Die EZB sieht Notkredite kritisch

Bundeskanzlerin Angela Merkel (CDU) forderte bei einem Treffen mit den Chefs des konservativen Parteien eine Einigung bis zur Öffnung der Finanzmärkte am Montagmorgen. „Der Eurogruppe am Samstag kommt eine entscheidende Bedeutung zu. Denn die Zeit drängt“, sagte Merkel am Freitagmorgen in Brüssel. „Wir setzen darauf, dass eine Einigung erreicht werden kann.“ Derzeit gewährleistet die Europäische Zentralbank (EZB) mithilfe von Notkrediten, dass in Griechenland genügend Bargeld zur Verfügung steht. Nach Angaben eines Insiders äußerte Bundesbank-Präsident Jens Weidmann in einer EZB-Telefonkonferenz Besorgnis über die andauernden Notkredite.

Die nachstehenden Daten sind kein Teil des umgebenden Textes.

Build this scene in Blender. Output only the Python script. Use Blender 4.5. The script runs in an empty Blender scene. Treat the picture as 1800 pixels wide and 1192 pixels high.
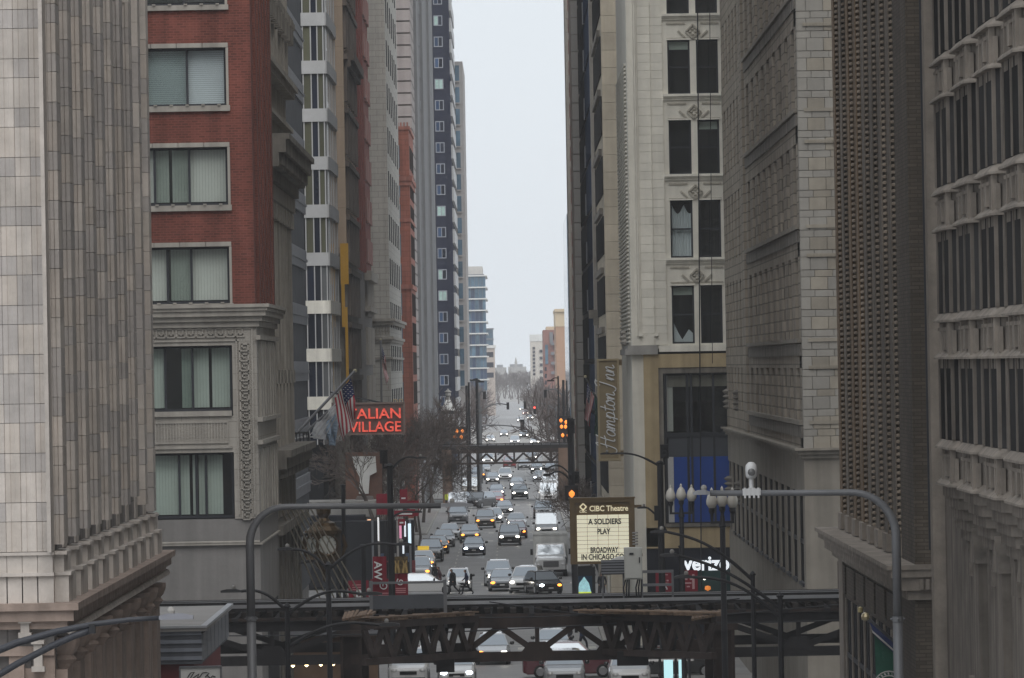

Nachdem sich die Euro-Finanzminister vertagt hatten, erwarteten Diplomaten, dass die Griechenland-Krise auch beim Treffen der Staats- und Regierungschefs der EU am Donnerstagabend zu einem Thema werden dürfte. Nach Angaben aus Regierungskreisen in Berlin könne es in diesem Kreis aber nicht um Details in den Verhandlungen zwischen Athen und den Gläubigern gehen.

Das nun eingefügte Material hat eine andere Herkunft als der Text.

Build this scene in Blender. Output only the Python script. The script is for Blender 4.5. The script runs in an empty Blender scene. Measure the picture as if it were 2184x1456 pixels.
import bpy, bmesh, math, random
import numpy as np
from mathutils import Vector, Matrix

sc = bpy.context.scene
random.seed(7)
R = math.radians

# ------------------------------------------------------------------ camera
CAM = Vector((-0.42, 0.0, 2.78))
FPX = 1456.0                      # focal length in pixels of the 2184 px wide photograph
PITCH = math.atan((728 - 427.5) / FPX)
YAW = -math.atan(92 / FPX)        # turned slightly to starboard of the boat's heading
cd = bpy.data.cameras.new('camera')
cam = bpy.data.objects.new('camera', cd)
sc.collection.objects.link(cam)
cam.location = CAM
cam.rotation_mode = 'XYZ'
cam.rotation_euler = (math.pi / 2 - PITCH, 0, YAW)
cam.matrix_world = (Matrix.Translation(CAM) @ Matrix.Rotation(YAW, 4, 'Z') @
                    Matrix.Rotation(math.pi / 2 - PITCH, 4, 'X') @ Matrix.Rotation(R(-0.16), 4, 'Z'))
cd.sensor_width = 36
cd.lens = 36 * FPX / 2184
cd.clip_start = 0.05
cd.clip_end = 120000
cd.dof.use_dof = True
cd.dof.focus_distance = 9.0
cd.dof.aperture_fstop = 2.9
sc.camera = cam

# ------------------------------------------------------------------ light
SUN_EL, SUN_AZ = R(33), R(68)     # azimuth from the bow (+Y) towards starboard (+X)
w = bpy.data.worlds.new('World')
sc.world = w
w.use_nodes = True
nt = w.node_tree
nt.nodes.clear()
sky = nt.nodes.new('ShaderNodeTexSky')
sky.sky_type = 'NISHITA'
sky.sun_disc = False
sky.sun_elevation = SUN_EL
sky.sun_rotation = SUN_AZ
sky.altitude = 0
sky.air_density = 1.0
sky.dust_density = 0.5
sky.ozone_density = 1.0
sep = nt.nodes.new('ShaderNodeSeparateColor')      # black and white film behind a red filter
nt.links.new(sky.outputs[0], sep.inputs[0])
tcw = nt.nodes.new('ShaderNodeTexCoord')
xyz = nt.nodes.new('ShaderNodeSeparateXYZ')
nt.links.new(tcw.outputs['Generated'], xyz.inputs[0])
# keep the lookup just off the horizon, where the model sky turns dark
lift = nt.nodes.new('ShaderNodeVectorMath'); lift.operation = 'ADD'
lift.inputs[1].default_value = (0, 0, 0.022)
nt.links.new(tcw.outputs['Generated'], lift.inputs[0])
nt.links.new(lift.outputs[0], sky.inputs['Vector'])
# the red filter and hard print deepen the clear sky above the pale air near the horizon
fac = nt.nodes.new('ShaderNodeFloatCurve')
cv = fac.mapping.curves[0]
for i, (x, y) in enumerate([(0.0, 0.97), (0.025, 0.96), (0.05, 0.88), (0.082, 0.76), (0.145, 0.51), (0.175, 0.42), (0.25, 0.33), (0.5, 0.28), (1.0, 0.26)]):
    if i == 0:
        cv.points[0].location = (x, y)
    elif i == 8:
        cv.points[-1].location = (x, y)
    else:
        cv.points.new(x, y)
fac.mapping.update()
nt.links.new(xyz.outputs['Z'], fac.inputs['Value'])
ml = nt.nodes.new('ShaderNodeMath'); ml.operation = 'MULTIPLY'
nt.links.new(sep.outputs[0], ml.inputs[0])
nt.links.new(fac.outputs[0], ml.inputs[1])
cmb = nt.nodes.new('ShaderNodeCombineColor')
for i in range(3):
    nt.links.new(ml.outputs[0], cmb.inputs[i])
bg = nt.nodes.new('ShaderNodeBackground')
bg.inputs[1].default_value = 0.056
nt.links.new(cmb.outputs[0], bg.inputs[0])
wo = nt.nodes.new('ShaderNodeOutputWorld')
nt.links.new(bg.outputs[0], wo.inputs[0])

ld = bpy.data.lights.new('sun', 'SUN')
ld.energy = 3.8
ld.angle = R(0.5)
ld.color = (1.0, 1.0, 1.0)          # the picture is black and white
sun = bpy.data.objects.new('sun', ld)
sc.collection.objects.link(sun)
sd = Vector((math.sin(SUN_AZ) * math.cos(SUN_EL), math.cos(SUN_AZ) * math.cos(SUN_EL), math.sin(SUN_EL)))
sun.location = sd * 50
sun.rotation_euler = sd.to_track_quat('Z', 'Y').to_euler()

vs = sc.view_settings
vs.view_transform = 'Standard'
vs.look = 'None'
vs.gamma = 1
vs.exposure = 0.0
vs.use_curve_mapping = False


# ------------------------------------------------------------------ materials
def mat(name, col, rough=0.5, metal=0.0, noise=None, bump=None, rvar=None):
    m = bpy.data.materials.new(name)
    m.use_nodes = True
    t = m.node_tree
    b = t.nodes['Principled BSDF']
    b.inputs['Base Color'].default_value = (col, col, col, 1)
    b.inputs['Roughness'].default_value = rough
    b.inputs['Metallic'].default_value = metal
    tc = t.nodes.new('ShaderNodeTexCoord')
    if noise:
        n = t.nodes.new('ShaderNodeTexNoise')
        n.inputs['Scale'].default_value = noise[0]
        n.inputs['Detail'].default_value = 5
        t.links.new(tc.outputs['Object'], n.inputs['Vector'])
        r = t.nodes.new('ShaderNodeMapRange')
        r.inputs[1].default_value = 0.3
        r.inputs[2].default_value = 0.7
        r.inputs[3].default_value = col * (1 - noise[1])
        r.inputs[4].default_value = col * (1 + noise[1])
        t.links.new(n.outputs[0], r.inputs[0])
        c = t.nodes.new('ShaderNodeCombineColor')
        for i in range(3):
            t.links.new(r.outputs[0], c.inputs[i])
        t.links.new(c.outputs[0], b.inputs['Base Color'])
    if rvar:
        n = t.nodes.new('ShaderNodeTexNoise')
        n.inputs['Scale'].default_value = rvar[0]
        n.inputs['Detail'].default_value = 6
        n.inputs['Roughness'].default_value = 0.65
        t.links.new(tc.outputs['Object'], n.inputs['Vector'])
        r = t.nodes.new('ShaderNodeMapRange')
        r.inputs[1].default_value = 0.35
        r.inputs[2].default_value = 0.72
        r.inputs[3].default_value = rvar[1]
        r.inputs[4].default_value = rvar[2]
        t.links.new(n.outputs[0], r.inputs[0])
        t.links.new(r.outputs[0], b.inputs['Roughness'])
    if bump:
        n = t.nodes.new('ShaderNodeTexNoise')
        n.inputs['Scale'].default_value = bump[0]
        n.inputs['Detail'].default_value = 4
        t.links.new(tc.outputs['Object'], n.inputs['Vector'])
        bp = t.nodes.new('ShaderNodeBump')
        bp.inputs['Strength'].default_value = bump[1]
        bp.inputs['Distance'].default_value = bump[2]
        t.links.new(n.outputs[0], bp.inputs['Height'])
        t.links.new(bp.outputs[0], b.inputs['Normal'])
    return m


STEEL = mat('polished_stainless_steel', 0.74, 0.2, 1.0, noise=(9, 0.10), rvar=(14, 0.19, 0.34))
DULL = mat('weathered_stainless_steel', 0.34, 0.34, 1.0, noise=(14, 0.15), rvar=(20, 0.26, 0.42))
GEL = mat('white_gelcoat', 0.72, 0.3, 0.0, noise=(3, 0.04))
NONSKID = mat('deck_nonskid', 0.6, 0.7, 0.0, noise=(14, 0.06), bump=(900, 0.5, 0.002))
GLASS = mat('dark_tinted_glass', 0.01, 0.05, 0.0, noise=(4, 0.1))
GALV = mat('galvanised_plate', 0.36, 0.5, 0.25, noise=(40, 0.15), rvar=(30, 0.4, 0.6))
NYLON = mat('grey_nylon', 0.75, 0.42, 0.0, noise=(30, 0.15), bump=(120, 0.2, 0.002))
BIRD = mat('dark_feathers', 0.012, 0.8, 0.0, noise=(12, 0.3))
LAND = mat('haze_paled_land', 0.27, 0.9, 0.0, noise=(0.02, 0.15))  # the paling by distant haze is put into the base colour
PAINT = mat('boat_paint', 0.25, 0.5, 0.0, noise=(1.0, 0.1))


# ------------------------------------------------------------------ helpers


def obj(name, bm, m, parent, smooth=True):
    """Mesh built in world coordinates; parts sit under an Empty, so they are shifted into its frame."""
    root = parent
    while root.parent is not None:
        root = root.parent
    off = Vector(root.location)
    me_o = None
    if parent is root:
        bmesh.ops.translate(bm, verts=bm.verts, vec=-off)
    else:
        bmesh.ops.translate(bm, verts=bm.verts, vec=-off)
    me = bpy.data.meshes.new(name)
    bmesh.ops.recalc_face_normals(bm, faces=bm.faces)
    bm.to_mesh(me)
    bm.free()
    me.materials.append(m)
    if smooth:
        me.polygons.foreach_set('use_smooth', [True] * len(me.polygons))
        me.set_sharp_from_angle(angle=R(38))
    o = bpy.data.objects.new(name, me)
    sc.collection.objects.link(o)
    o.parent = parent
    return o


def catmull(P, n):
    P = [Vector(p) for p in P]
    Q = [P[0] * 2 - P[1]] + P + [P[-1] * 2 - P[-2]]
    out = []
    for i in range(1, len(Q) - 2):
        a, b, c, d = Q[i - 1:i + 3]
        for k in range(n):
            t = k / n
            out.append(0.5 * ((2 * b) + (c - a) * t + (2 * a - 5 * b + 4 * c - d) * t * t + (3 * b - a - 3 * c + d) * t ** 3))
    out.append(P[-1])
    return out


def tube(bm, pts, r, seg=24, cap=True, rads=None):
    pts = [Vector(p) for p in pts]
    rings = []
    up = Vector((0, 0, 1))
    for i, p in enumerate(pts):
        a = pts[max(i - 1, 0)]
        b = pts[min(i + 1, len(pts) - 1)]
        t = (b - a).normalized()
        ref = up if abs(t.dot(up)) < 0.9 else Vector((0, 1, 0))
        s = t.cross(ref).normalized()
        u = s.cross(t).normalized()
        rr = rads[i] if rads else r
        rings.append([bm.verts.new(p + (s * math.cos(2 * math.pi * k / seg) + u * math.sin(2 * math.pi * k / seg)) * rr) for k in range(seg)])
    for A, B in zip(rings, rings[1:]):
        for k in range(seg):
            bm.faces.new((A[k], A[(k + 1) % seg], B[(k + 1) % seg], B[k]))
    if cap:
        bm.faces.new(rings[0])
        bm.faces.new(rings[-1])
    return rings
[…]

Der griechische Premier Alexis Tsipras.
Der griechische Premier Alexis Tsipras.
© dpa

Kommt jetzt der "Grexit"? Da sich die Verhandlungen in Brüssel am Donnerstag in einer ganz entscheidenden Phase befanden, waren viele Politiker bemüht, jetzt nicht noch zusätzlich Öl ins Feuer zu gießen. Schließlich ist bei den Verhandlungen auch viel Psychologie im Spiel: Jedes falsche Wort könnte zu einer Verhärtung der Fronten führen – oder der Gegenseite einen Vorwand liefern, aus den Verhandlungen auszusteigen. So äußerte sich der Europaabgeordnete Markus Ferber angesichts der drohenden griechischen Zahlungsunfähigkeit sehr vorsichtig. Im „Deutschlandfunk“ antwortete der CSU-Mann auf die Frage, ob eine solche negative Lösung vielleicht besser für Europa wäre, dass man sich noch einmal an die Pleite der US-Investmentbank Lehman Brothers im Jahr 2008 erinnern solle. Die Pleite sei zunächst als „Signal an die Banken, ihre Hausaufgaben zu machen“, gedacht gewesen und habe dann zur Überraschung vieler Beteiligter zu einer „Weltwirtschaftskrise ungeahnten Ausmaßes“ geführt.

Es gibt aber auch Ökonomen und Politiker, die eine Staatspleite für beherrschbar halten und als Chance für eine Stärkung der Währungsunion betrachten. Bundesfinanzminister Wolfgang Schäuble (CDU) wird ihnen zugerechnet. Andere sehen darin nicht weniger als den Anfang vom Ende des europäischen Einigungsprojektes.